#### [SUPPLIED MATERIAL]

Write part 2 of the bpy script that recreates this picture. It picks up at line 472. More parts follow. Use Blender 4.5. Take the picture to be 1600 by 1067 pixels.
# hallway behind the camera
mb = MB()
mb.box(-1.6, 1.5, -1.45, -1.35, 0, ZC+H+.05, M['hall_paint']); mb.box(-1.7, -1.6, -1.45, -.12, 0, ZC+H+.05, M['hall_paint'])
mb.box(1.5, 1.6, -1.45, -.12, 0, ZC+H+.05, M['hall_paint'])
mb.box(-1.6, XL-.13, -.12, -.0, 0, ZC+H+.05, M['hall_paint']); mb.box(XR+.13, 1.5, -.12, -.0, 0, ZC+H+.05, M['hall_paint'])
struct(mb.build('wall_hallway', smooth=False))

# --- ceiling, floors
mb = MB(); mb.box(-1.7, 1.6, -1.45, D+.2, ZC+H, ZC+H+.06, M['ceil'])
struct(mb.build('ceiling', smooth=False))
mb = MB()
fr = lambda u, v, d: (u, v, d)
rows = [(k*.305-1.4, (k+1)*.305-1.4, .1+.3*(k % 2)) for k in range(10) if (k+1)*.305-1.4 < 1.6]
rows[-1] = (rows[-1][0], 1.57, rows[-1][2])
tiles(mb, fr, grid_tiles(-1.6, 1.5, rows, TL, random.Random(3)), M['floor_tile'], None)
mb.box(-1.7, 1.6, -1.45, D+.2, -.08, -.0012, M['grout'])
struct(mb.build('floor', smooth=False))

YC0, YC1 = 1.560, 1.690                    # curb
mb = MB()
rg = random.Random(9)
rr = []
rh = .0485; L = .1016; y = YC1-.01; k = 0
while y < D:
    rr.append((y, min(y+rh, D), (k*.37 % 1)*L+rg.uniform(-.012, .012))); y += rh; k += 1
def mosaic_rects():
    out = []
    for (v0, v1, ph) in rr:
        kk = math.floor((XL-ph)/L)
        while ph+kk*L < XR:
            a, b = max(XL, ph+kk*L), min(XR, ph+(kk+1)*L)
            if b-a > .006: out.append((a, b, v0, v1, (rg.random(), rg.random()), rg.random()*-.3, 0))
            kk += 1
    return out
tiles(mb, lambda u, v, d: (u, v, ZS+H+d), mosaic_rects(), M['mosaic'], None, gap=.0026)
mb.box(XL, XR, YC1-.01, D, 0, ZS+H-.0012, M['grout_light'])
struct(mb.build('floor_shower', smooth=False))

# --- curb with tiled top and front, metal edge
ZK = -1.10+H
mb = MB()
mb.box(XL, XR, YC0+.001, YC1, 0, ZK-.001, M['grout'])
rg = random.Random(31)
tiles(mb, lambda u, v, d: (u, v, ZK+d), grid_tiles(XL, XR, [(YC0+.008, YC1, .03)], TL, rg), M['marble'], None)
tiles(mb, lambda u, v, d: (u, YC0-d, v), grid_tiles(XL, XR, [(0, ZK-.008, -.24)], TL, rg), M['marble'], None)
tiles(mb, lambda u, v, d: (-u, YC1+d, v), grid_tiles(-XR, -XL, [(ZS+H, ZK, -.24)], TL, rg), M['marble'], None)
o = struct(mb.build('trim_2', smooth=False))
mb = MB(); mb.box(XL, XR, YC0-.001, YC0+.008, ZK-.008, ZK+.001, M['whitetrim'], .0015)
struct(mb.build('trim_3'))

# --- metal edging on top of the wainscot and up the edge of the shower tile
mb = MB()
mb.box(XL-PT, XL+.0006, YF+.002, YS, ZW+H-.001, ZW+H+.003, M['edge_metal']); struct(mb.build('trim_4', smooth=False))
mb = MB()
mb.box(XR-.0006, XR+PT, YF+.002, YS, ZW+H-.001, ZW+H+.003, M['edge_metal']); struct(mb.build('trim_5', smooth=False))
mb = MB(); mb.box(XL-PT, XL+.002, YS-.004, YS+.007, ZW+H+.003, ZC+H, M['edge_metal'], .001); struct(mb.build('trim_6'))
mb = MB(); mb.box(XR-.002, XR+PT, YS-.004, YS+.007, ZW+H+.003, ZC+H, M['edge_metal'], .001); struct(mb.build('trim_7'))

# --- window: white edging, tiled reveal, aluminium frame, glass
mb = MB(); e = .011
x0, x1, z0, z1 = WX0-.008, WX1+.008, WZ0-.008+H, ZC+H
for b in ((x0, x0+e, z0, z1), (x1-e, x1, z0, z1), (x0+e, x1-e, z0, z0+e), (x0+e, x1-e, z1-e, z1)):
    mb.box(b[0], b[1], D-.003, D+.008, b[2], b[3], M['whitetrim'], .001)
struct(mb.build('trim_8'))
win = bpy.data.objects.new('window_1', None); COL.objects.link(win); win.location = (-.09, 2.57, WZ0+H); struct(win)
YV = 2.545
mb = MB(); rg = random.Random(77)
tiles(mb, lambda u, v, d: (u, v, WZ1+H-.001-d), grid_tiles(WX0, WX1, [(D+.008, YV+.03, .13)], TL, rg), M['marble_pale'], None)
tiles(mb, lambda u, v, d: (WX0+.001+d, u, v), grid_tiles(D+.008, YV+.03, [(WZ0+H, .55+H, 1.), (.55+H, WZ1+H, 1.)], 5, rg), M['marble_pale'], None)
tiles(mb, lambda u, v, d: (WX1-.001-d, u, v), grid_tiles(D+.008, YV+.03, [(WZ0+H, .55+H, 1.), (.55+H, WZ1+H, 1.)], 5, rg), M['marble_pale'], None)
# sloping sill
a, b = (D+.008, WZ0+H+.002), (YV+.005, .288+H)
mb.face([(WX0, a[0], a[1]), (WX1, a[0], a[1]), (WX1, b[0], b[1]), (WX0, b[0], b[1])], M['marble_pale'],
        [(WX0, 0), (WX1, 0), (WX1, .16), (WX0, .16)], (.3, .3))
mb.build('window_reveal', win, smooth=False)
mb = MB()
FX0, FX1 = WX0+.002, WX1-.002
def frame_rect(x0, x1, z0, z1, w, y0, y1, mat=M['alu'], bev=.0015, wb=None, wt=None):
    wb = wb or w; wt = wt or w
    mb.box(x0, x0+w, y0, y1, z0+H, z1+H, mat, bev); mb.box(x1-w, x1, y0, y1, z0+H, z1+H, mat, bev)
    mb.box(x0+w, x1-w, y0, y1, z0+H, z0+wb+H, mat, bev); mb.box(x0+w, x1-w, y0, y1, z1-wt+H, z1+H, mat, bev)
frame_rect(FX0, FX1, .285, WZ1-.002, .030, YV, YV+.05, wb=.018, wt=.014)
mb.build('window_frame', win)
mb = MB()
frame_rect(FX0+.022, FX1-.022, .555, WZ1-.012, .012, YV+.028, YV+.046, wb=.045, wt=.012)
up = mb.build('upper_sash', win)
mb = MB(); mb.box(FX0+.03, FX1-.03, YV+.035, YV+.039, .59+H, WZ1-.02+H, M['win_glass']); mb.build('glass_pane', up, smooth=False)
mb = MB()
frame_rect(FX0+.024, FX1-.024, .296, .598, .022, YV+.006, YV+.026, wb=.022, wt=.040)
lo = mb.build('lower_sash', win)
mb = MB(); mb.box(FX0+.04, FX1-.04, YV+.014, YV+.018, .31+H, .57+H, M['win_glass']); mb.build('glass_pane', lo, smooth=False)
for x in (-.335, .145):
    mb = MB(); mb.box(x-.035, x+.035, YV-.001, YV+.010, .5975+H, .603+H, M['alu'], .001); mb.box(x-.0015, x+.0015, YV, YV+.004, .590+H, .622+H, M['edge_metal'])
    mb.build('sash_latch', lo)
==
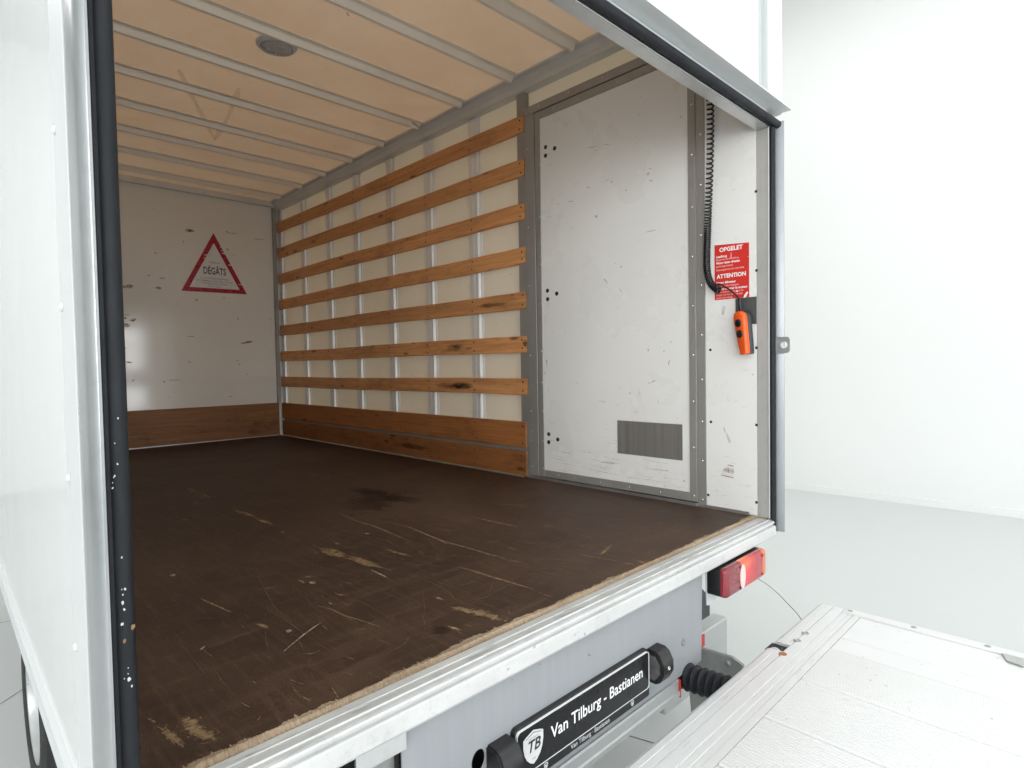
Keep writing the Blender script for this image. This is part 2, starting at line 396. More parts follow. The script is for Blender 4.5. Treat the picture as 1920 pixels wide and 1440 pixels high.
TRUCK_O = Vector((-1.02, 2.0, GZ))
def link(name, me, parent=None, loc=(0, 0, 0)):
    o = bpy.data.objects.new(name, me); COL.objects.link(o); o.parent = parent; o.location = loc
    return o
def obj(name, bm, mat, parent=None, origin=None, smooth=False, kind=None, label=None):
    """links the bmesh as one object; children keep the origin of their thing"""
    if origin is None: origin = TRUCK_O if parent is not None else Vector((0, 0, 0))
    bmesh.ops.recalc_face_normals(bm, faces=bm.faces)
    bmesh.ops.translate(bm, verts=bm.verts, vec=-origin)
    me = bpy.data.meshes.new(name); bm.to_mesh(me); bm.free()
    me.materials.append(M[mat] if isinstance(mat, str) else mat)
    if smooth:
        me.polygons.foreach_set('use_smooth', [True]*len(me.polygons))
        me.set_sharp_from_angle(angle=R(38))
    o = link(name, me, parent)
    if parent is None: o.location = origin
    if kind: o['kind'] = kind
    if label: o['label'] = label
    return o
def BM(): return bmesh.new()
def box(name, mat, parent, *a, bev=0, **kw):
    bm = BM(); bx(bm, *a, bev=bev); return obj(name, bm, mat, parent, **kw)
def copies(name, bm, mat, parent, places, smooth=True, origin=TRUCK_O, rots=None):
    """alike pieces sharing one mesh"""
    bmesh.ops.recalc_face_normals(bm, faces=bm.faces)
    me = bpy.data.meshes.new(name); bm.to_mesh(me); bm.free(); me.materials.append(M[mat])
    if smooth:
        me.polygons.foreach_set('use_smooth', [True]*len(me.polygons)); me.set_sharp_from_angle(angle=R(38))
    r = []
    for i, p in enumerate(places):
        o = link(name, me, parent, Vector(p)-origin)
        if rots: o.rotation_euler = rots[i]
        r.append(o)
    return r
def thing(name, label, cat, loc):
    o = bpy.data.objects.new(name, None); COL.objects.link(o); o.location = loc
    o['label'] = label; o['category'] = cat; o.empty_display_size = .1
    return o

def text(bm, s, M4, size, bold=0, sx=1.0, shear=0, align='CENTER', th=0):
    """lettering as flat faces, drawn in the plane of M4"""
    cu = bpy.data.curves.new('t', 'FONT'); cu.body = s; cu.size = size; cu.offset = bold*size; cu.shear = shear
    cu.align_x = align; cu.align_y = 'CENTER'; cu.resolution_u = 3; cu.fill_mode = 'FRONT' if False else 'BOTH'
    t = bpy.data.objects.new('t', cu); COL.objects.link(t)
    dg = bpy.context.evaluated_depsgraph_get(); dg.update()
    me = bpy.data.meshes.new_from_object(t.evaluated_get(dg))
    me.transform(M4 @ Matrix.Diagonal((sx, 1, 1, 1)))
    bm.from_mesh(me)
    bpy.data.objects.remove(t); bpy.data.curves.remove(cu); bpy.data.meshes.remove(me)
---
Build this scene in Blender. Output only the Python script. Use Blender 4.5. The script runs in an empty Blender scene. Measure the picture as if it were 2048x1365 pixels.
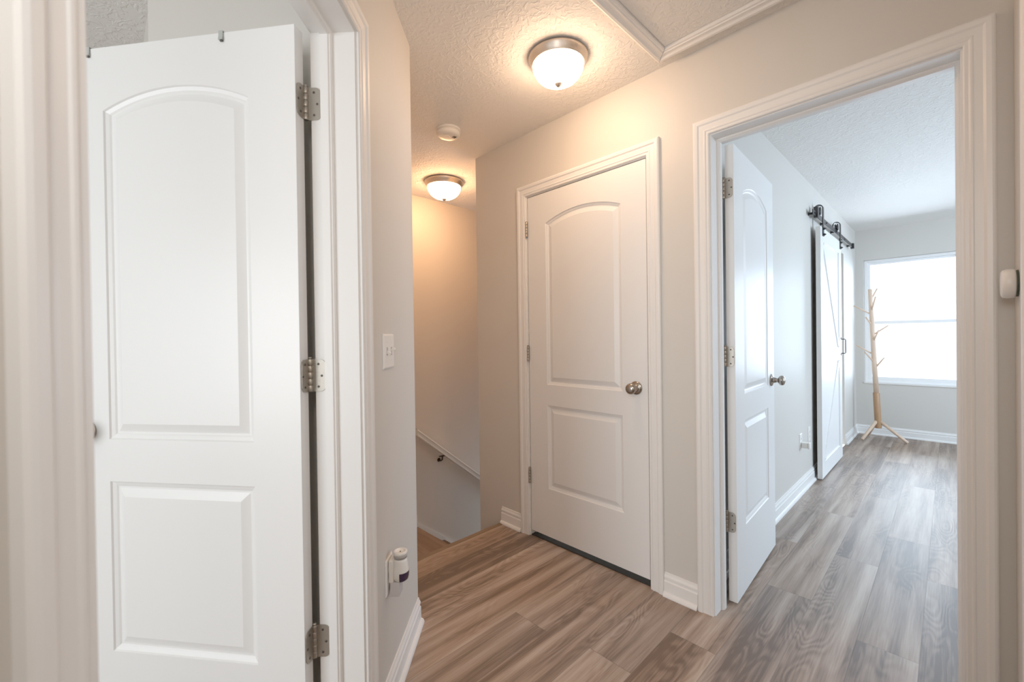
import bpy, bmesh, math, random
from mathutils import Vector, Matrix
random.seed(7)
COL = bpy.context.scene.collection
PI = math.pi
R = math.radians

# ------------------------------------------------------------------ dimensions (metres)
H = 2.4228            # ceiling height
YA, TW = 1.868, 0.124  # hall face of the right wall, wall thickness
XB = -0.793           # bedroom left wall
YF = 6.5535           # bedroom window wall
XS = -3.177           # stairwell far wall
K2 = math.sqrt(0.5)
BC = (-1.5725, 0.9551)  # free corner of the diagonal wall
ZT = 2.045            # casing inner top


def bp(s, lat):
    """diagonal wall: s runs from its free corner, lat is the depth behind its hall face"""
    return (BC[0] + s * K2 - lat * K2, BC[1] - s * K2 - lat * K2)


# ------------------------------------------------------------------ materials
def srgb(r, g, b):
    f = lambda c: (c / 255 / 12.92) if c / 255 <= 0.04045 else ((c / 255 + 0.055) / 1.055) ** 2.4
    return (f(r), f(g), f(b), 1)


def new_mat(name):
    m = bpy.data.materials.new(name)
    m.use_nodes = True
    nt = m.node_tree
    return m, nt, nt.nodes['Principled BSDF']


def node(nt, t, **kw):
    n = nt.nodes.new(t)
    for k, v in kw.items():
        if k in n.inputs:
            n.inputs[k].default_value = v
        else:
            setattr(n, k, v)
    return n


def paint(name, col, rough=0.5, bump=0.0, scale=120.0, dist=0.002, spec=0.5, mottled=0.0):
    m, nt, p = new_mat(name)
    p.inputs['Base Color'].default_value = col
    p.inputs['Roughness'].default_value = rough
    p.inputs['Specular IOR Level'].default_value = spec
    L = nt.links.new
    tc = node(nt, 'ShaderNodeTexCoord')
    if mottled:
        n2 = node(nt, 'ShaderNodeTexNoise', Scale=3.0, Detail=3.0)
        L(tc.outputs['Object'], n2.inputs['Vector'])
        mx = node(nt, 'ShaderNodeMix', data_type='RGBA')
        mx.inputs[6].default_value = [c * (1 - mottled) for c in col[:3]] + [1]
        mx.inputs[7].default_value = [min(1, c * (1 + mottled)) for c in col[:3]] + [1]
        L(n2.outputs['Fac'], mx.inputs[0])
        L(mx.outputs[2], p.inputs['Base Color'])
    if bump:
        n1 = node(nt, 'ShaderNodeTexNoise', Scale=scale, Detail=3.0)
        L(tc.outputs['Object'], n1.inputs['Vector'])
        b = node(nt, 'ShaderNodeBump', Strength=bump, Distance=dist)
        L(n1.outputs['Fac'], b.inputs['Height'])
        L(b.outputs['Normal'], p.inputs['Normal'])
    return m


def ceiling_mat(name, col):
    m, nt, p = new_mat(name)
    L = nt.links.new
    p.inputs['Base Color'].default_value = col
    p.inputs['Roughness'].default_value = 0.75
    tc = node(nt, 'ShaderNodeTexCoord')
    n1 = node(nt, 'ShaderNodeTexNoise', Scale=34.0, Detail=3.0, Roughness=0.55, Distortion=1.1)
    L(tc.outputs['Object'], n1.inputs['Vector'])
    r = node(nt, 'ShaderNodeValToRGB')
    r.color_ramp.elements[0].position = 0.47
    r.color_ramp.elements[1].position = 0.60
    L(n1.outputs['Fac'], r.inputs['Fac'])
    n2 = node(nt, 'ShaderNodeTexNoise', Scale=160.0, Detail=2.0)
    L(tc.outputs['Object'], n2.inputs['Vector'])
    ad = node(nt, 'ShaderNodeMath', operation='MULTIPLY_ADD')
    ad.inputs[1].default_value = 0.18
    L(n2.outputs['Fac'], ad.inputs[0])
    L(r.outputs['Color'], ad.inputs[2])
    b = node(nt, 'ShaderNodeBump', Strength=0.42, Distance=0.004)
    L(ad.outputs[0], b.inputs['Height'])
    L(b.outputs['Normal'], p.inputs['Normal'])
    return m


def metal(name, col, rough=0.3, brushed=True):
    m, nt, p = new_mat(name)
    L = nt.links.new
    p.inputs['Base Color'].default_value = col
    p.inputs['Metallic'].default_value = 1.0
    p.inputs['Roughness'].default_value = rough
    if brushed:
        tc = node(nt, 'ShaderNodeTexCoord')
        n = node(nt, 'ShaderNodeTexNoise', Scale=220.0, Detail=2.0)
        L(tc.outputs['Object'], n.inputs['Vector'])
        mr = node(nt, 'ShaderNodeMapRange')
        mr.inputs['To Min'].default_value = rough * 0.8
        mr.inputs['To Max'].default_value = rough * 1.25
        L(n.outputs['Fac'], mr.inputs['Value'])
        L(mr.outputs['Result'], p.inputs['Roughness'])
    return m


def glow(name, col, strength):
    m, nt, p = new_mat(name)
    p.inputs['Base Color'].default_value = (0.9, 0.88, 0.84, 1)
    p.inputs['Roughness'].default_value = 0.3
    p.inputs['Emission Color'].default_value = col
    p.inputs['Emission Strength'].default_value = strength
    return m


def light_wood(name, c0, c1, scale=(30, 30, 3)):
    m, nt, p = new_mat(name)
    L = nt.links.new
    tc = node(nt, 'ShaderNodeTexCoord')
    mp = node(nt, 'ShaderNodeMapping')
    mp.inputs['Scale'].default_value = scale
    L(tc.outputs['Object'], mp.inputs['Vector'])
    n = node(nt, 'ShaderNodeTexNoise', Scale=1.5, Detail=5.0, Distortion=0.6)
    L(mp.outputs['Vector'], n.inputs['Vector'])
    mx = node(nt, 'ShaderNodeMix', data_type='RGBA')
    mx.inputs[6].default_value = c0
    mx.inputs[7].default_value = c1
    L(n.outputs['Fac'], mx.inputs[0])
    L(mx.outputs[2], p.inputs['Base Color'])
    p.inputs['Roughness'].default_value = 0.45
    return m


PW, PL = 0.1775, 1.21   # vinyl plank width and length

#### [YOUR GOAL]
Begin at the line that has "Write part 2" in the entries above; stop after the line that has "struct(mb.build('wall_hallway', smooth=False))". Transcribe exactly those lines and no others.

#### [RESPONSE BELOW]
Write part 2 of the bpy script that recreates this picture. It picks up at line 472. More parts follow. Use Blender 4.5. Take the picture to be 1600 by 1067 pixels.
# hallway behind the camera
mb = MB()
mb.box(-1.6, 1.5, -1.45, -1.35, 0, ZC+H+.05, M['hall_paint']); mb.box(-1.7, -1.6, -1.45, -.12, 0, ZC+H+.05, M['hall_paint'])
mb.box(1.5, 1.6, -1.45, -.12, 0, ZC+H+.05, M['hall_paint'])
mb.box(-1.6, XL-.13, -.12, -.0, 0, ZC+H+.05, M['hall_paint']); mb.box(XR+.13, 1.5, -.12, -.0, 0, ZC+H+.05, M['hall_paint'])
struct(mb.build('wall_hallway', smooth=False))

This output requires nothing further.